Factoring never favors an unseasoned investment, your always going to have to discount a coupon to sell it, the coupon by it’s self
is not an investment or sellable for a profit. The property tax sale auction provides instant value and an instant return as your buying
real property and selling real property for a profit.

Kansas Cities tax sale auction is in September, Detroit’s tax sale auction is in April, you should look for real property tax auctions. Every county has either coupon sales or property tax sales every year.


Know your investment strategy ahead of going to the tax sale. This will help you layout your plans prior to, during and after an auction.

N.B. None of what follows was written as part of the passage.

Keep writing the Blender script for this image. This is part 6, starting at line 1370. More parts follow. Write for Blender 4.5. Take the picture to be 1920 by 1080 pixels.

GR… I do not bid on or buy tax coupon sales, I have never looked to earn interest on my money!
I only buy at property tax sale auctions where I own that property at the end of that day!

Goodle and read Jones vs Flowers SCOTUS decision.

Unfortunately we, in the tax deed/lien business DO NOT have immediate clear title ownership anymore.

Selling a tax deed property is not always the easiest process to actually sell the property. Before selling a property, you must understand the different types of deeds that you can convey to your buyer.

Quitclaim Deed: - It conveys the seller’s interest in the property to the buyer.It allows one party to transfer property rights and claims to another party.
Bargain and Sale Deed: - This deed transfers ownership of a property from the seller to the buyer.
General Warranty Deed: - This is the most common type of deed in normal, residential sales. When you bought your personal home, this is most likely the deed that you received.
Special Warranty Deed: - This type of deed issued when you do have clear title to a property

Carol9ne…PLEASE DO NOT give inaccurate information.

Special Warranty deed…says ONLY that NO INCUMBRANCES SINCE YOU OWNED the property…IT DOES NOT give clear title.

It is VIRTUALLY the same as a QUIT CLAIM deed.

Special warranty in my state allows you to get title insurance so it’s not the same as a quit claim/bargain deed. Imo with regards to tax leins/deeds if you end up with the property you invested wrong. A true deed auction usually gets over bid and you have to find the gold nuggets in tax liens in my state because it’s bit up. Sometimes I sit there and just network because banks buy up everything worth anything.